-- DATASET EXCERPT --
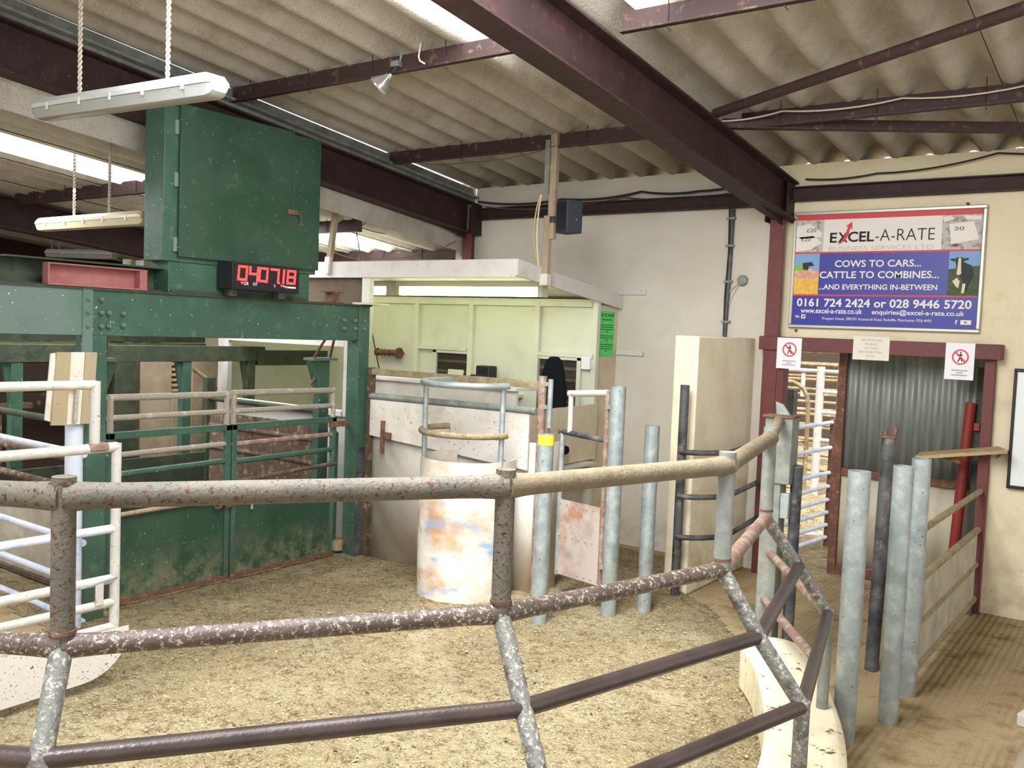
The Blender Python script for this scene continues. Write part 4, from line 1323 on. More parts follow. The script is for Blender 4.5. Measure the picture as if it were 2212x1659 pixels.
# packers and channels lying on the beam
t = thing('red_packer_channel', 'faded red steel channel packer lying on top of the gantry beam at the left', 'channel', (PX - .02, 3.4, 2.277))
MB().box((PX - .05, 3.02, 2.277), (PX + .03, 3.72, 2.288)).box((PX - .05, 3.02, 2.288), (PX - .04, 3.72, 2.42)).box((PX - .05, 3.02, 2.41), (PX + .03, 3.72, 2.42)).build('channel', 'rose', t, bevel=.002)
MB().box((PX - .05, 3.66, 2.288), (PX + .03, 3.715, 2.41)).build('end_stiffener', 'rose', t)
MB().box((PX - .05, 3.02, 2.288), (PX + .03, 3.03, 2.41)).build('end_stiffener', 'rose', t)
t = thing('green_channel_stub', 'dusty green channel beam lying behind the red packer on the gantry', 'channel', (PX - .15, 3.3, 2.277))
MB().box((PX - .30, 2.80, 2.277), (PX - .06, 3.9, 2.29)).box((PX - .19, 2.80, 2.29), (PX - .178, 3.9, 2.44)).box((PX - .30, 2.80, 2.44), (PX - .06, 3.9, 2.452)).build('channel', 'green_dark', t)
for y in (3.62, 3.72):
    MB().box((PX - .12, y, 2.452), (PX - .07, y + .03, 2.49)).build('bracket', 'galv_dull', t)
t = thing('brown_channel_pair', 'two small rusty channel ends standing on the right end of the gantry beam', 'channel', (PX - .02, 5.48, 2.277))
for s_, y in ((-1, 5.50), (1, 5.56)):
    MB().box((PX - .1, y - .006, 2.277), (PX + .01, y + .006, 2.375)).box((PX - .1, y, 2.365), (PX + .01, y + s_ * .05, 2.375)).box((PX - .1, y, 2.277), (PX + .01, y + s_ * .05, 2.287)).build('channel_end', 'rust', t)
mb = MB().box((PX - .06, 5.78, 2.277), (PX + .14, 6.05, 2.295))
tag(mb.build('scrap_board', 'beige_board'), 'small scrap of board lying on the right end of the gantry beam', 'board')

# scale cabinet on the beam
t = thing('scale_cabinet', 'tall green steel cabinet standing on the gantry up into the roof', 'cabinet', (PX - .2, 4.55, 2.277))
MB().box((PX - .22, 3.90, 2.277), (PX + .0, 5.22, 2.56)).build('base', 'green', t, bevel=.004)
MB().box((PX - .22, 3.84, 2.50), (PX + .015, 5.27, 3.60)).build('body', 'green', t, bevel=.006)
dr_ = MB().box((PX + .02, 3.95, 2.535), (PX + .05, 4.99, 3.62)).build('door', 'green_sheet', t, bevel=.004)
MB().box((PX + .02, 4.995, 2.535), (PX + .045, 5.275, 3.60)).build('fixed_panel', 'green_sheet', t, bevel=.004)
for z in (2.62, 3.08, 3.45):
    MB().path([(PX + .02, 3.935, z - .05), (PX + .02, 3.935, z + .05)], .018, 10).build('hinge', 'green_grey', dr_)
MB().box((PX + .045, 4.93, 2.96), (PX + .065, 5.03, 3.0)).build('hasp', 'rust', dr_, bevel=.002)
MB().path(arc((PX + .065, 5.02, 2.98), (PX + .09, 5.07, 2.95), (PX + .06, 5.05, 2.88)), .006, 8).build('hasp_hook', 'rust', dr_)
MB().box((PX + .0, 3.92, 2.277), (PX + .012, 5.2, 2.30)).build('bottom_flange', 'green_dark', t)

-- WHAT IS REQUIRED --
Omitting all images, print the listing exactly.

-- RESULT OF THIS EXERCISE --
The Blender Python script for this scene continues. Write part 4, from line 1323 on. More parts follow. The script is for Blender 4.5. Measure the picture as if it were 2212x1659 pixels.
# packers and channels lying on the beam
t = thing('red_packer_channel', 'faded red steel channel packer lying on top of the gantry beam at the left', 'channel', (PX - .02, 3.4, 2.277))
MB().box((PX - .05, 3.02, 2.277), (PX + .03, 3.72, 2.288)).box((PX - .05, 3.02, 2.288), (PX - .04, 3.72, 2.42)).box((PX - .05, 3.02, 2.41), (PX + .03, 3.72, 2.42)).build('channel', 'rose', t, bevel=.002)
MB().box((PX - .05, 3.66, 2.288), (PX + .03, 3.715, 2.41)).build('end_stiffener', 'rose', t)
MB().box((PX - .05, 3.02, 2.288), (PX + .03, 3.03, 2.41)).build('end_stiffener', 'rose', t)
t = thing('green_channel_stub', 'dusty green channel beam lying behind the red packer on the gantry', 'channel', (PX - .15, 3.3, 2.277))
MB().box((PX - .30, 2.80, 2.277), (PX - .06, 3.9, 2.29)).box((PX - .19, 2.80, 2.29), (PX - .178, 3.9, 2.44)).box((PX - .30, 2.80, 2.44), (PX - .06, 3.9, 2.452)).build('channel', 'green_dark', t)
for y in (3.62, 3.72):
    MB().box((PX - .12, y, 2.452), (PX - .07, y + .03, 2.49)).build('bracket', 'galv_dull', t)
t = thing('brown_channel_pair', 'two small rusty channel ends standing on the right end of the gantry beam', 'channel', (PX - .02, 5.48, 2.277))
for s_, y in ((-1, 5.50), (1, 5.56)):
    MB().box((PX - .1, y - .006, 2.277), (PX + .01, y + .006, 2.375)).box((PX - .1, y, 2.365), (PX + .01, y + s_ * .05, 2.375)).box((PX - .1, y, 2.277), (PX + .01, y + s_ * .05, 2.287)).build('channel_end', 'rust', t)
mb = MB().box((PX - .06, 5.78, 2.277), (PX + .14, 6.05, 2.295))
tag(mb.build('scrap_board', 'beige_board'), 'small scrap of board lying on the right end of the gantry beam', 'board')

# scale cabinet on the beam
t = thing('scale_cabinet', 'tall green steel cabinet standing on the gantry up into the roof', 'cabinet', (PX - .2, 4.55, 2.277))
MB().box((PX - .22, 3.90, 2.277), (PX + .0, 5.22, 2.56)).build('base', 'green', t, bevel=.004)
MB().box((PX - .22, 3.84, 2.50), (PX + .015, 5.27, 3.60)).build('body', 'green', t, bevel=.006)
dr_ = MB().box((PX + .02, 3.95, 2.535), (PX + .05, 4.99, 3.62)).build('door', 'green_sheet', t, bevel=.004)
MB().box((PX + .02, 4.995, 2.535), (PX + .045, 5.275, 3.60)).build('fixed_panel', 'green_sheet', t, bevel=.004)
for z in (2.62, 3.08, 3.45):
    MB().path([(PX + .02, 3.935, z - .05), (PX + .02, 3.935, z + .05)], .018, 10).build('hinge', 'green_grey', dr_)
MB().box((PX + .045, 4.93, 2.96), (PX + .065, 5.03, 3.0)).build('hasp', 'rust', dr_, bevel=.002)
MB().path(arc((PX + .065, 5.02, 2.98), (PX + .09, 5.07, 2.95), (PX + .06, 5.05, 2.88)), .006, 8).build('hasp_hook', 'rust', dr_)
MB().box((PX + .0, 3.92, 2.277), (PX + .012, 5.2, 2.30)).build('bottom_flange', 'green_dark', t)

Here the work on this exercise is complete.